St. John writes: "Whosoever denieth the Son, the same hath not the Father; but he that acknowledgeth the Son hath the Father also." [Footnote 14] "Hereby know ye the Spirit of God: every Spirit that confesseth that Jesus Christ is come in the flesh is of God; and every spirit that confesseth not that Jesus Christ is come in the flesh is not of God." [Footnote 14]

[Footnote 13: 1 John ii. 23.]
[Footnote 14: 1 John iv. 2, 3.]

Such is the language of the Apostles; such are, at the same time, its shades of variance and its harmony. They have all evidently the same conception of Jesus Christ, they have all the same faith in Him. St. Matthew, as well as St. John, St. Peter and St. Paul, alike regard Jesus Christ as at once God and man, the representative of God on earth, and the Mediator between God and men—come from God, and re-ascended unto Him as the source and centre of His being. The dogma of the Incarnation, that is to say, of the divinity of Jesus Christ, pervades the Holy Scriptures—the Gospels, the Acts of the Apostles, the Epistles of the Apostles, the writings of the first Fathers. It is the common and fixed basis, the source and essence of the Christian faith.

This was affirmed and declared by Jesus Christ himself. What His disciples believed and related of Him, is what He himself told them of himself, as well as what they themselves witnessed and thought of Him: "All things are delivered unto me of my Father: and no man knoweth the Son, but the Father: neither knoweth any man the Father, save the Son, and he to whomsoever the Son will reveal him." [Footnote 15] —"I and my Father are one." [Footnote 16]

[Footnote 15: Matthew xi. 27.]
[Footnote 16: John x. 30.]

And when He approaches the term of His mission, when, after having announced to His disciples that the hour was coming when they would be dispersed, each going his own way, leaving Him alone, Jesus Christ raises His thoughts to God and says, "Father, the hour is come; glorify thy Son, that thy Son also may glorify thee: as thou hast given him power over all flesh, that he should give eternal life to as many as thou hast given him. And this is life eternal, that they might know thee the only true God, and Jesus Christ whom thou hast sent. I have glorified thee on the earth: I have finished the work which thou gavest me to do. And now, O Father, glorify thou me with thine own self with the glory which I had with thee before the world was.

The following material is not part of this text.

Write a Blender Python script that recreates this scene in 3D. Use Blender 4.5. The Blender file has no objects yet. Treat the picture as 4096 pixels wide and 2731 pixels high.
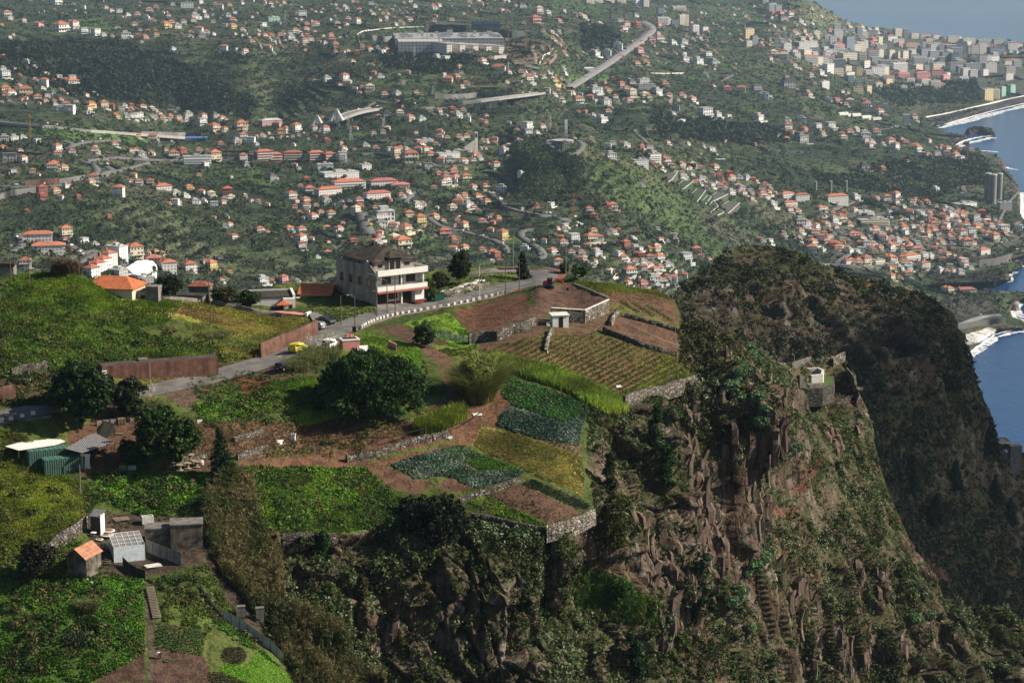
import bpy,math,random
import numpy as np
from math import radians as R
from mathutils import Vector,Matrix
from mathutils.bvhtree import BVHTree
# ------------------------------------------------------------------ camera, sky, sun, exposure
scene=bpy.context.scene
W_,H_,F_=4096.0,2731.0,9000.0
CAM_Z,PITCH=560.0,R(10.9)
cam_data=bpy.data.cameras.new('camera')
cam=bpy.data.objects.new('camera',cam_data)
scene.collection.objects.link(cam)
cam.location=(0,0,CAM_Z)
cam.rotation_euler=(R(90)-PITCH,0,0)
cam_data.sensor_width=36.0
cam_data.lens=F_/W_*36.0
cam_data.clip_start=5.0
cam_data.clip_end=60000.0
scene.camera=cam
SUN_AZ,SUN_EL=0.0,36.0
world=bpy.data.worlds.new('World')
scene.world=world
world.use_nodes=True
wn=world.node_tree
sky=wn.nodes.new('ShaderNodeTexSky')
sky.sky_type='NISHITA'
sky.sun_disc=False
sky.sun_elevation=R(SUN_EL)
sky.sun_rotation=R(90-SUN_AZ)
sky.altitude=500
wn.links.new(sky.outputs[0],wn.nodes['Background'].inputs[0])
wn.nodes['Background'].inputs[1].default_value=0.05
sun_d=bpy.data.lights.new('sun','SUN')
sun=bpy.data.objects.new('sun',sun_d)
scene.collection.objects.link(sun)
sun_d.energy=5.0
sun_d.angle=R(0.5)
sun_d.color=(1.0,0.89,0.73)
sv=Vector((math.cos(R(SUN_AZ))*math.cos(R(SUN_EL)),math.sin(R(SUN_AZ))*math.cos(R(SUN_EL)),math.sin(R(SUN_EL))))
sun.rotation_euler=sv.to_track_quat('Z','Y').to_euler()
scene.view_settings.view_transform='Standard'
scene.view_settings.look='None'
scene.view_settings.gamma=1.0
scene.view_settings.exposure=0.6
scene.cycles.use_denoising=True
scene.cycles.max_bounces=5
scene.cycles.diffuse_bounces=2
scene.cycles.glossy_bounces=2
scene.cycles.transmission_bounces=2
scene.cycles.transparent_max_bounces=6
scene.cycles.volume_bounces=0
scene.cycles.caustics_reflective=False
scene.cycles.caustics_refractive=False
rng=np.random.default_rng(7)
random.seed(5)
# ------------------------------------------------------------------ pixel <-> world
CP,SP=math.cos(PITCH),math.sin(PITCH)
def ray(px,py):
 a=(np.asarray(px,float)-W_/2)/F_
 b=-(np.asarray(py,float)-H_/2)/F_
 return a,CP+b*SP,-SP+b*CP
def at_D(px,py,D):
 a,y,z=ray(px,py)
 t=D/y
 return a*t,y*t,CAM_Z+z*t
def D_of_z(px,py,zz):
 a,y,z=ray(px,py)
 return(zz-CAM_Z)/z*y
def to_px(x,y,z):
 dz=z-CAM_Z
 d=y*CP-dz*SP
 u=y*SP+dz*CP
 return W_/2+F_*x/d,H_/2-F_*u/d
# ------------------------------------------------------------------ noise
def _h(ix,iy,iz,s):
 h=(ix.astype(np.uint32)*np.uint32(374761393)+iy.astype(np.uint32)*np.uint32(668265263)+iz.astype(np.uint32)*np.uint32(2147483647)+np.uint32(s*974634777&0xffffffff))
 h=(h^(h>>np.uint32(13)))*np.uint32(1274126177)
 h=(h^(h>>np.uint32(16)))*np.uint32(2246822519)
 return((h^(h>>np.uint32(15)))&np.uint32(0xffffff)).astype(np.float64)/16777216.0
def vnoise(x,y,z=None,s=0):
 if z is None:z=np.zeros_like(x)
 fx,fy,fz=np.floor(x),np.floor(y),np.floor(z)
 ix,iy,iz=fx.astype(np.int64),fy.astype(np.int64),fz.astype(np.int64)
 tx,ty,tz=x-fx,y-fy,z-fz
 tx,ty,tz=[t*t*(3-2*t)for t in(tx,ty,tz)]
 def c(a,b,d):return _h(ix+a,iy+b,iz+d,s)
 x00=c(0,0,0)*(1-tx)+c(1,0,0)*tx;x10=c(0,1,0)*(1-tx)+c(1,1,0)*tx
 x01=c(0,0,1)*(1-tx)+c(1,0,1)*tx;x11=c(0,1,1)*(1-tx)+c(1,1,1)*tx
 return(x00*(1-ty)+x10*ty)*(1-tz)+(x01*(1-ty)+x11*ty)*tz
def fbm(x,y,z=None,oct=4,s=0,g=0.5):
 if z is None:z=np.zeros_like(x)
 v=0;a=1;t=0
 for i in range(oct):
  v=v+a*vnoise(x,y,z,s+i);t+=a;a*=g
  x,y,z=x*1.9+y*.7+11.3,y*1.9-x*.7+5.1,z*2.03+3.7
 return v/t
def worley(x,y,z,s=0):
 fx,fy,fz=np.floor(x),np.floor(y),np.floor(z)
 f1=np.full_like(x,9.0);f2=np.full_like(x,9.0);cid=np.zeros_like(x)
 for a in(-1,0,1):
  for b in(-1,0,1):
   for c in(-1,0,1):
    ix,iy,iz=(fx+a).astype(np.int64),(fy+b).astype(np.int64),(fz+c).astype(np.int64)
    dx=fx+a+_h(ix,iy,iz,s)-x;dy=fy+b+_h(ix,iy,iz,s+1)-y;dz=fz+c+_h(ix,iy,iz,s+2)-z
    d=np.sqrt(dx*dx+dy*dy+dz*dz)
    m=d<f1
    f2=np.where(m,f1,np.minimum(f2,d));cid=np.where(m,_h(ix,iy,iz,s+3),cid);f1=np.where(m,d,f1)
 return f1,f2,cid
def sstep(a,b,x):
 t=np.clip((x-a)/(b-a),0,1);return t*t*(3-2*t)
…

I have manifested thy name unto the men which thou gavest me out of the world: thine they were, and thou gavest them me; and they have kept thy word. Now they have known that all things whatsoever thou hast given me are of thee. For I have given unto them the words which thou gavest me; and they have received them, and have known surely that I came out from thee, and they have believed that thou didst send me. I pray for them: I pray not for the world, but for them which thou hast given me; for they are thine. And all mine are thine, and thine are mine; and I am glorified in them. And now I am no more in the world, but these are in the world, and I come to thee. Holy Father, keep through thine own name those whom thou hast given me, that they may be one, as we are." [Footnote 17]

[Footnote 17: John xvii. 1-11.]

I might multiply these texts; but these surely suffice to show that the words of Jesus Christ in relation to himself, and those of His Apostles, are in perfect unison; He speaks of himself as they speak of Him; He qualifies himself as they qualify Him; He calls God His "Father," as His disciples call Him "the Son of God." He has the same faith in himself, in His nature, and in His mission, as St. Matthew, St. John, St. Peter, and St. Paul had in Him.

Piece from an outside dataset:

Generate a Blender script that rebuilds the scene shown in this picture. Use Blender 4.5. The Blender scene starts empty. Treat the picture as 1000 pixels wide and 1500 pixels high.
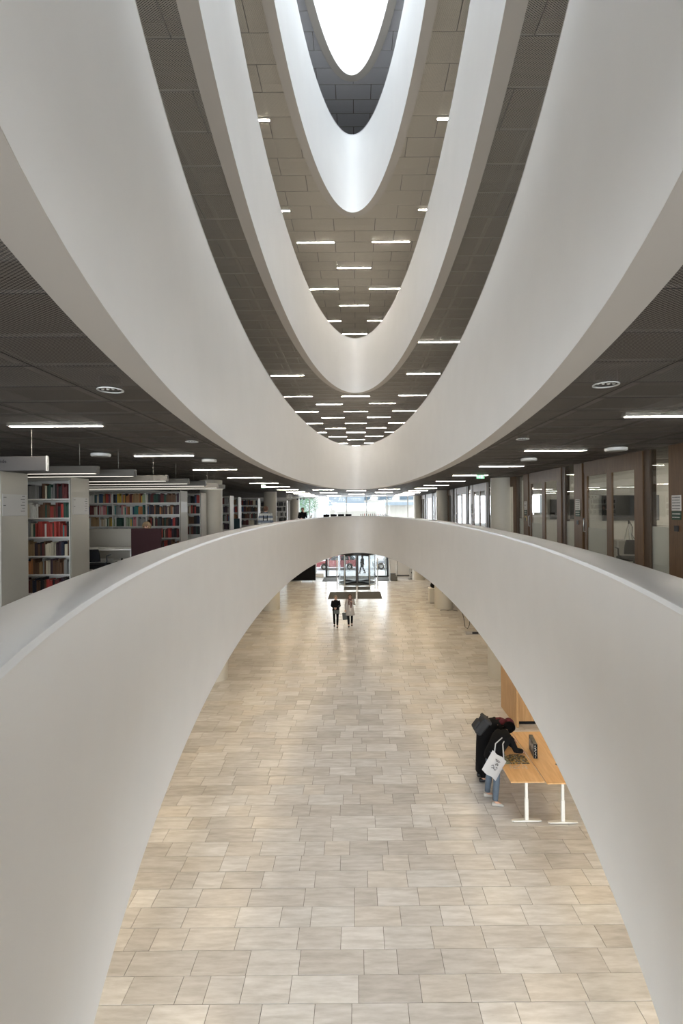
import bpy, bmesh, math, random
from mathutils import Vector, Matrix, Euler
random.seed(7)
C = bpy.context.scene.collection
SC = bpy.context.scene
R = math.radians

# ---------------------------------------------------------------- camera
cam = bpy.data.objects.new('camera', bpy.data.cameras.new('camera'))
C.objects.link(cam)
cam.data.sensor_fit = 'VERTICAL'
cam.data.sensor_height = 36.0
cam.data.lens = 708 * 36 / 1500
cam.data.shift_x = -22 / 1500
cam.data.shift_y = -5 / 1500
cam.data.clip_end = 300
cam.data.clip_start = 0.02
cam.matrix_world = Matrix.Translation((0, 0, 1.6)) @ Matrix.Rotation(R(90), 4, 'X') @ Matrix.Rotation(R(-0.45), 4, 'Z')
SC.camera = cam
# ---------------------------------------------------------------- view, world, daylight
SC.view_settings.view_transform = 'Standard'
SC.view_settings.look = 'None'
SC.view_settings.exposure = 1.2
SC.view_settings.gamma = 1.0
SC.view_settings.use_curve_mapping = False
SC.cycles.use_denoising = True
SC.cycles.max_bounces = 8
SC.cycles.diffuse_bounces = 5
SC.cycles.glossy_bounces = 4
SC.cycles.transparent_max_bounces = 24
SC.cycles.transmission_bounces = 4
SC.cycles.caustics_reflective = False
SC.cycles.caustics_refractive = False
SC.cycles.sample_clamp_indirect = 6.0
SC.cycles.use_light_tree = True
w = bpy.data.worlds.new('overcast_sky'); SC.world = w; w.use_nodes = True
bg = w.node_tree.nodes['Background']
bg.inputs[0].default_value = (0.90, 0.95, 1.0, 1)      # even overcast sky
bg.inputs[1].default_value = 1.8
SKYLIGHT_W, FACADE_W, LAMP_E, GROUND_W = 150.0, 5000.0, 34.0, 8.5

def area(name, loc, rot, sx, sy, power, col, shape='RECTANGLE', spread=180):
    l = bpy.data.lights.new(name, 'AREA'); l.shape = shape; l.size = sx; l.size_y = sy
    l.energy = power; l.color = col; l.spread = R(spread)
    o = bpy.data.objects.new(name, l); C.objects.link(o); o.location = loc; o.rotation_euler = rot
    return o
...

It is a great source of error, in the study of facts, not to know how to stop at their general and essential features, and, losing sight of these, to give prominence to partial and secondary features. On the subject of the divinity of Jesus Christ, that fundamental principle of the Christian religion, the precise meaning and import of such or such a word may be disputed; such or such an expression may be thought an interpolation, and so eliminated in any particular Gospel, in any particular Epistle; nevertheless there will always remain infinitely more than sufficient evidence of the fact that those who at the present day believe in the divinity of Jesus Christ, believe simply what the Apostles believed and said, and that the Apostles themselves only believed and said, nearly nineteen centuries ago, what Jesus Christ himself said to them.